> **Exercise goal**
Among the lines of these entries, how many hold the word "Python"? State only the number.

> **Records**
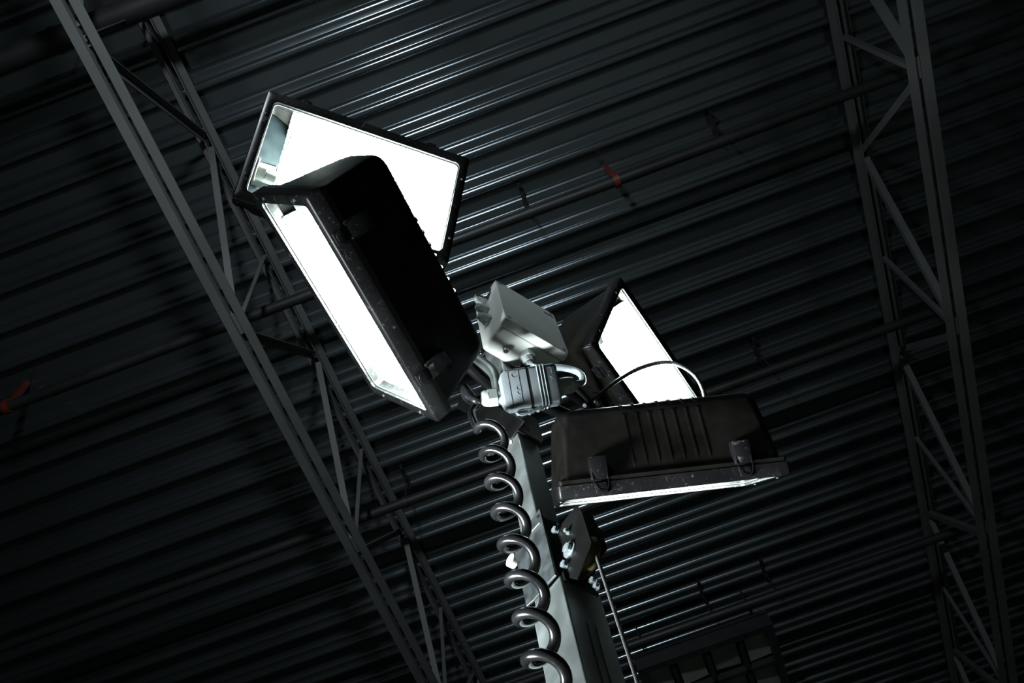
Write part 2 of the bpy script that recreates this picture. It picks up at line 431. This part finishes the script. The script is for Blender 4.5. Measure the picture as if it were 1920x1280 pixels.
    loft(bm, [[(x, -.02 + r * math.cos(t * math.pi / 10), -.075 + r * math.sin(t * math.pi / 10)) for t in range(20)] for x, r in prof])
    mesh_obj('lamp_tube', bm, M_BULB, root, True)
    la = bpy.data.lights.new('lamp_light', 'AREA'); la.shape = 'RECTANGLE'; la.size = .37; la.size_y = .15; la.energy = FLOOD_W; la.color = (.95, 1.0, 1.0)
    lo = bpy.data.objects.new('lamp_light', la); C.objects.link(lo); lo.parent = root
    lo.matrix_local = Matrix.Translation((.03, 0, -.085)) @ Matrix.Rotation(math.pi, 4, 'X')
    # screws on the door, toggle clips on the long side, hinges on the other
    for sx in (-1, 1):
        for sy in (-1, 1):
            bm = bmesh.new(); x = sx * (FW / 2 - .011); y = sy * .095
            cyl(bm, (x, y, -.001), (x, y, .002), .0042, 14, .003); mesh_obj('screw', bm, M_ZINC, root, True)
    for sx in (-1, 1):
        xc = sx * .31 * FW - .004; b = housing_half(FD + .02)[1]
        root_clip = bmesh.new(); y = FH / 2
        box(root_clip, xc - .021, xc + .021, b - .012, y + .006, -FD - .062, -FD - .006, bev=.003)
        box(root_clip, xc - .014, xc + .014, y - .002, y + .007, -FD + .001, -.006, bev=.002)
        cl = mesh_obj('toggle_clip', root_clip, K_FRAME, root, True)
        bm = bmesh.new(); tube(bm, smooth_path([(xc - .018, y + .004, -FD - .03), (xc - .017, y + .010, -FD + .004), (xc - .010, y + .011, -.012), (xc + .010, y + .011, -.012), (xc + .017, y + .010, -FD + .004), (xc + .018, y + .004, -FD - .03)], 5), .0012, 8)
        mesh_obj('clip_wire', bm, K_FRAME, cl, True)
        bm = bmesh.new(); cyl(bm, (xc - .02, -y - .004, -FD), (xc + .02, -y - .004, -FD), .006, 14); box(bm, xc - .02, xc + .02, -y - .003, -y + .006, -FD - .02, -FD + .014)
        mesh_obj('hinge', bm, K_FRAME, root, True)
    # mounting bracket: plate on the back, swivel and an arm to the mast head
    BM = Matrix.Translation((0, -housing_half(.12)[1], -.12)) @ Matrix.Rotation(math.radians(90 + 22), 4, 'X')
    # local frame of the bracket: its z points away from the body
    bm = bmesh.new(); box(bm, -.07, .07, -.03, .03, -.006, .008, BM, .002)
    for sx in (-1, 1): box(bm, sx * .05 - .004, sx * .05 + .004, -.022, .022, .004, .055, BM, .002)
    cyl(bm, BM @ Vector((-.06, 0, .04)), BM @ Vector((.06, 0, .04)), .009, 16)
    br = mesh_obj('mounting_bracket', bm, K_BRACK, root, True)
    Mi = M.inverted(); q = Mi @ Vector(arm_to)
    bm = bmesh.new(); p = BM @ Vector((0, 0, .04)); cyl(bm, p, q, .016, 20); mesh_obj('mounting_arm', bm, K_BRACK, br, True)
    for sx in (-1, 1):
        bm = bmesh.new(); hexbolt(bm, BM @ Vector((sx * .054, 0, .04)), (sx, 0, 0), .018, .008, .013); mesh_obj('bolt', bm, M_ZINC, br)
    return root
def RM(rows, t): return Matrix.Translation((t[0], t[1], t[2] + CZ)) @ Matrix(rows).to_4x4()
LA = RM(((.82686, .37426, .41981), (.56237, -.55945, -.6089), (.00697, .73956, -.67306)), (-.2750, .5716, 2.4205))
LB = RM(((.19601, .48241, -.85374), (.98058, -.10193, .16754), (-.0062, -.87, -.49302)), (-.3351, .7171, 1.9065))
LC = RM(((.35007, .49249, .79681), (.93671, -.18835, -.29512), (.00474, .84969, -.52726)), (.4056, 1.475, 2.6115))
LD = RM(((.98509, .09576, -.14293), (.17155, -.60978, .77378), (-.01305, -.78676, -.61712)), (.27, 1.4419, 1.9443))
MC = Vector((-.0417, 1.094, 0))     # plan position of the inner mast
make_flood(LA, 'black floodlight at the top left with its glowing face turned to the camera', MC + Vector((-.02, 0, CZ + 2.3)))
make_flood(LB, 'black floodlight at the left seen from its side, in front of the topmost lit face', MC + Vector((-.02, 0, CZ + 2.03)))
make_flood(LC, 'farthest black floodlight, half hidden, its lit face a slanted wedge right of the junction box', MC + Vector((.02, 0, CZ + 2.3)))
make_flood(LD, 'black floodlight at the lower right turned away, clipped side toward the camera', MC + Vector((.02, .01, CZ + 2.03)))

# ------------------------------------------------------------------ the mast
a48 = math.radians(48)
DR = Vector((math.cos(a48), math.sin(a48), 0))          # along the right-hand face
DL = Vector((-math.sin(a48), math.cos(a48), 0))         # along the left-hand face
NR = Vector((DR.y, -DR.x, 0)); NL = Vector((-DR.x, -DR.y, 0))   # outward normals of those faces
mast = thing('telescopic_mast', 'square galvanised telescopic mast rising from the bottom edge to the floodlights', 'mast')
OC = Vector((-.0239, 1.0228, 0)); OS = .085             # ridge corner and side of the outer tube
IC = Vector((-.0396, 1.055, 0)); IS_ = .055
ZT = CZ + 1.233
def sq_tube(corner, side, z0, z1, r, t, name, m):
    bm = bmesh.new(); c = corner + (DR + DL) * side / 2
    M = Matrix.Translation((c.x, c.y, 0)) @ Matrix.Rotation(a48, 4, 'Z')
    L = lambda h, rr, z: [M @ Vector((x, y, z)) for x, y in rrect(h, h, rr, 5)]
    loft(bm, [L(side / 2, r, z0), L(side / 2, r, z1), L(side / 2 - t, max(.001, r - t), z1), L(side / 2 - t, max(.001, r - t), z0)], close=True)
    return mesh_obj(name, bm, m, mast, True, angle=50)
sq_tube(OC, OS, 0.25, ZT, .004, .003, 'outer_tube', M_GALV)
sq_tube(IC, IS_, 1.0, CZ + 2.36, .004, .003, 'inner_tube', M_GALV)
bm = bmesh.new(); M = frame_from(OC + (DR + DL) * OS / 2, (0, 0, 1), DR); box(bm, -.3, .3, -.3, .3, 0, .03, M, .004); box(bm, -.06, .06, -.06, .06, .03, .28, M, .003); mesh_obj('base_plate', bm, K_BRACK, mast)
def plane_poly(name, pix, P, n, thick, m, parent=mast, toward=1):
    """plate of real thickness lying in the vertical plane through P with normal n; its outline measured in the photo"""
    n = Vector(n).normalized(); F = frame_from(P, n * toward, (0, 0, 1)); Fi = F.inverted()
    pts = [Fi @ hit(x, y, P, n) for x, y in pix]
    bm = bmesh.new(); prism(bm, [(p.x, p.y) for p in pts], F, thick)
    bmesh.ops.bevel(bm, geom=[e for e in bm.edges], offset=thick * .18, segments=1, affect='EDGES')
    return mesh_obj(name, bm, m, parent)
WZ = Vector((0, 0, CZ))
# galvanised side plate on the left face of the outer tube's top
pl = plane_poly('side_plate', [(1015, 954), (1045, 1079), (1024, 1101), (1003, 1127), (990, 1138), (977, 1076), (966, 1031), (984, 1004), (992, 986)], OC + NL * .003, NL, .004, M_PLATE)
bm = bmesh.new(); P0 = OC + NL * .0075
for a, b in (((1012, 979), (986, 1008)),):
    p = hit(*a, P0, NL); q = hit(*b, P0, NL); cyl(bm, p, q, .0012, 8)
mesh_obj('folded_edge', bm, M_GALV, pl, True)
bm = bmesh.new(); p = hit(1008.5, 968.5, P0, NL); cyl(bm, p, p + NL * .001, .0035, 16); mesh_obj('bolt_hole', bm, M_DARK, pl)  # flat disc, the shade of the hole is put into its colour
bm = bmesh.new(); p = hit(966, 1054, P0 + NL * -.02, NL); cyl(bm, p, p + NL * .012, .013, 24); mesh_obj('slide_roller', bm, M_STUD, mast, True)
# pulley bracket standing out from the right face: two cheek plates square to the face
PB = OC + DR * .010
ck = plane_poly('cheek_plate', [(1016, 962), (1022, 971), (1052, 984), (1079, 948), (1087, 951), (1092, 963), (1109, 1016), (1107, 1024), (1082, 1085), (1073, 1084), (1046, 1077)], PB, DR, .003, K_BRACK)
PB2 = OC + DR * .045
plane_poly('cheek_plate', [(1078, 968), (1107, 961), (1118, 986), (1125, 991), (1137, 1028), (1124, 1044), (1112, 1075), (1090, 1086), (1070, 1075)], PB2, DR, .003, K_BRACK)
for (x, y, af, fg) in ((1045, 996, .0125, .0), (1066, 997, .0075, .006), (1068, 1030, .017, .0165), (1062, 1060, .0125, .0)):
    bm = bmesh.new(); hexbolt(bm, hit(x, y, PB, DR), -DR, af, .007, fg * .95 if fg else .0082); mesh_obj('hex_bolt', bm, M_ZINC, ck)
bm = bmesh.new(); ax = hit(1071, 1032, PB, DR); ax2 = ax + DR * .006 
PR = .036
prof = [(0.0, .010), (0.0, PR + .003), (.004, PR + .003), (.008, PR - .004), (.019, PR - .004), (.023, PR + .003), (.027, PR + .003), (.027, .010)]
Fp = frame_from(ax2 + DR * .001, DR); loft(bm, [[Fp @ Vector((r * math.cos(t * math.pi / 18), r * math.sin(t * math.pi / 18), h)) for t in range(36)] for h, r in prof], close=True)
mesh_obj('pulley_wheel', bm, M_YEL, mast, True, angle=30)
bm = bmesh.new(); cyl(bm, ax + DR * .003, ax + DR * .037, .0095, 18); mesh_obj('pulley_axle', bm, M_ZINC, mast, True)
bm = bmesh.new(); p = hit(1115, 1090, PB2 - DR * .004, DR); hexbolt(bm, p, -DR, .011, .006, .009); hexbolt(bm, p + NR * .004 + Vector((0, 0, -.018)), -DR, .009, .006, .007); mesh_obj('hex_bolt', bm, M_ZINC, mast)
bm = bmesh.new(); p = OC + NR * .0015 + WZ + Vector((0, 0, 1.233)); M = frame_from(p, NR, (0, 0, 1))
box(bm, -.012, .030, -.075, -.004, 0, .004, M); mesh_obj('cross_strap', bm, K_BRACK, mast)
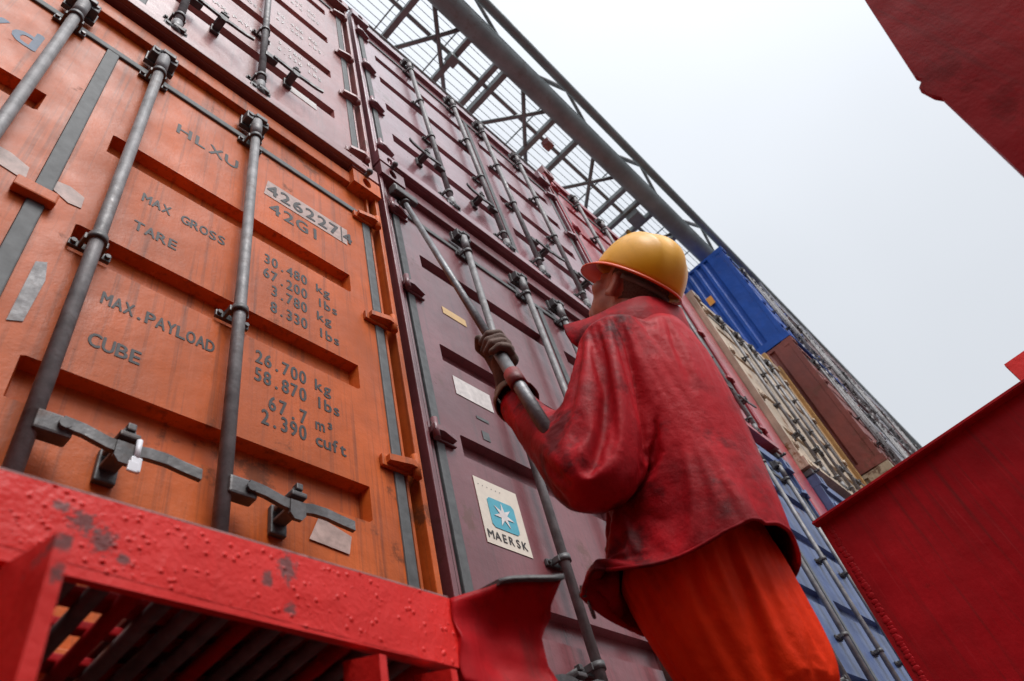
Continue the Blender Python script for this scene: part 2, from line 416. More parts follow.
def side_mesh(H, s, length=12.19):
    ys = [.13]; off = [0]
    y = .30
    ys.append(y); off.append(0)
    while y < length - .5:
        for dy, o in ((.035, .036), (.045, .036), (.035, 0), (.050, 0)):
            y += dy; ys.append(y); off.append(o)
    ys.append(length); off.append(0)
    mb = MB(); x = s * (HW - .006)
    for (y0, o0), (y1, o1) in zip(list(zip(ys, off))[:-1], list(zip(ys, off))[1:]):
        t = bmesh.new()
        v = [t.verts.new(p) for p in ((x - s * o0, y0, .16), (x - s * o1, y1, .16), (x - s * o1, y1, H - .06), (x - s * o0, y0, H - .06))]
        t.faces.new(v); mb._merge(t)
    mb.box(min(x, x - s * .06), max(x, x - s * .06), .13, length, 0.01, .16); mb.box(min(x, x - s * .06), max(x, x - s * .06), .13, length, H - .06, H - .004)
    bmesh.ops.remove_doubles(mb.bm, verts=mb.bm.verts, dist=.0005)
    return mb.mesh('side_wall')
def post_mesh(H, s):
    mb = MB()
    a = lambda u, v: (min(s * u, s * v), max(s * u, s * v))
    mb.box(*a(1.160, 1.172), .0, .10, .118, H - .118, .003)
    mb.box(*a(1.172, 1.205), .055, .10, .118, H - .118)
    mb.box(*a(1.197, 1.2185), -.022, .055, .118, H - .118, .004); mb.box(*a(1.175, 1.2135), .056, .135, .118, H - .118)
    return mb.mesh('corner_post')
def header_mesh(H, hh):
    mb = MB()
    mb.box(-1.16, 1.16, .018, .10, H - hh, H - .1)
    mb.box(-1.14, 1.14, -.015, .10, H - .1, H - .004, .004)
    return mb.mesh('header')
def sill_mesh():
    mb = MB()
    mb.box(-1.138, 1.138, -.036, .10, .012, .155, .005)
    mb.box(-1.138, 1.138, -.06, -.034, .012, .055, .004)
    for k in range(5):
        pass
    return mb.mesh('sill')
def body_mesh(H, length=12.19):
    mb = MB()
    mb.box(-1.17, 1.17, .12, length, .06, .14)     # floor
    mb.box(-1.2, 1.2, .11, length, H - .045, H - .006)   # roof
    for k in range(10): mb.box(-1.16, 1.16, .5 + k * 1.2, .56 + k * 1.2, .012, .06)
    mb.box(-1.16, 1.16, length - .05, length, .14, H - .05)
    return mb.mesh('floor_and_roof')
def gasket_c(z0, z1):
    mb = MB(); mb.box(-.021, .021, -.008, .03, z0, z1, .004); return mb.mesh('centre_gasket')
def gasket_o(z0, z1):
    mb = MB()
    for s in (-1, 1): mb.box(min(s * 1.112, s * 1.152), max(s * 1.112, s * 1.152), -.006, .03, z0, z1, .005)
    mb.box(-1.112, 1.112, -.010, .03, z1 - .006, z1 + .03, .006)
    mb.box(-1.112, 1.112, -.008, .03, z0 - .022, z0 - .002, .005)
    return mb.mesh('door_gasket')
CN = 0
def container(xc, yf, z0, H, mat, label, chans, rods=(.147, .545), hh=.345, handle_z=.47, guides=(1.10,), post=None, cast=None, rodmat=None, hinges=None, half=False, group='containers stacked in the wall'):
    root = tag(empty('shipping_container', (xc, yf, z0)), label, 'shipping container', group)
    zt = H - hh; zb = .178
    gm = M['rubber']; rm = rodmat or M['steel']; pm = post or mat; cm = cast or mat
    obj('floor_and_roof', cached(('body', H, mat.name), lambda: body_mesh(H)), mat, root)
    for s in (-1, 1):
        obj('side_wall', cached(('side', H, s, mat.name), lambda: side_mesh(H, s)), mat, root)
        obj('corner_post', cached(('post', H, s, pm.name), lambda: post_mesh(H, s)), pm, root)
        for z in (.059, H - .059):
            o = obj('corner_casting', cached(('cast', cm.name), casting_mesh), cm, root, (s * (HW - .081), -.045, z))
        d = obj('door', cached(('door', H, s, hh, tuple(chans), mat.name), lambda: door_mesh(*sorted((s * .022, s * 1.113)), zb, zt, *sorted((s * .098, s * 1.013)), chans)), mat, root)
        for hz in hinges or (.30, .36 * zt + .1, .68 * zt + .03, zt - .03):
            obj('hinge', cached(('hinge', s, mat.name), lambda: hinge_mesh(s)), mat, d, (0, 0, hz))
        for x in rods:
            top, bot = H - .215, .05
            r = obj('locking_rod', cached(('rod', H, rm.name), lambda: rod_mesh(H, top, bot)), rm, root, (s * x, -.05, 0))
            for gz in guides + (zt - .03, .24): obj('rod_guide', cached(('guide', rm.name), guide_mesh), M['steel_dark'], r, (0, 0, gz))
            obj('cam_keeper', cached(('cam1',), lambda: keeper_mesh(True)), M['steel_dark'], r, (0, 0, top))
            obj('cam_keeper', cached(('cam0',), lambda: keeper_mesh(False)), M['steel_dark'], r, (0, 0, bot + .02))
            dr = s
            if handle_z:
                hd = obj('door_handle', cached(('handle', dr), lambda: handle_mesh(dr)), M['steel_dark'], r, (0, 0, handle_z))
                obj('handle_catch', cached(('catch', dr), lambda: catch_mesh(dr)), M['steel_dark'], r, (0, 0, handle_z))
    obj('header', cached(('header', H, hh, mat.name), lambda: header_mesh(H, hh)), mat, root)
    obj('sill', cached(('sill', mat.name), sill_mesh), mat, root)
    obj('centre_gasket', cached(('gc', H, hh), lambda: gasket_c(zb, zt)), gm, root)
    obj('door_gasket', cached(('go', H, hh), lambda: gasket_o(zb, zt)), gm, root)
    return root
def plate(name, root, x0, x1, z0, z1, mat, y=-.0015, poly=None, th=.001):
    mb = MB(); mb.prism(poly or [(x0, z0), (x1, z0), (x1, z1), (x0, z1)], y - th, y); return obj(name, mb, mat, root)

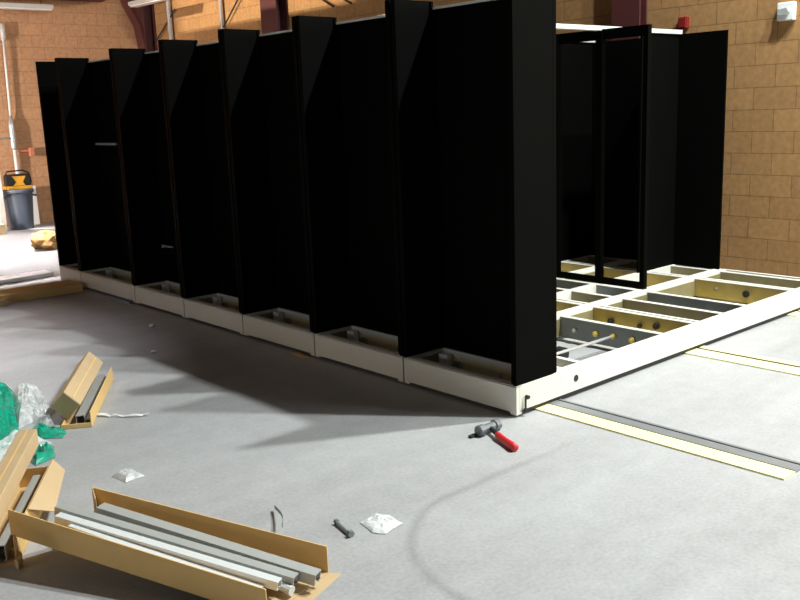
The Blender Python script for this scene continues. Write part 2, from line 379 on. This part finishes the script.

> **Answer for this exercise**
2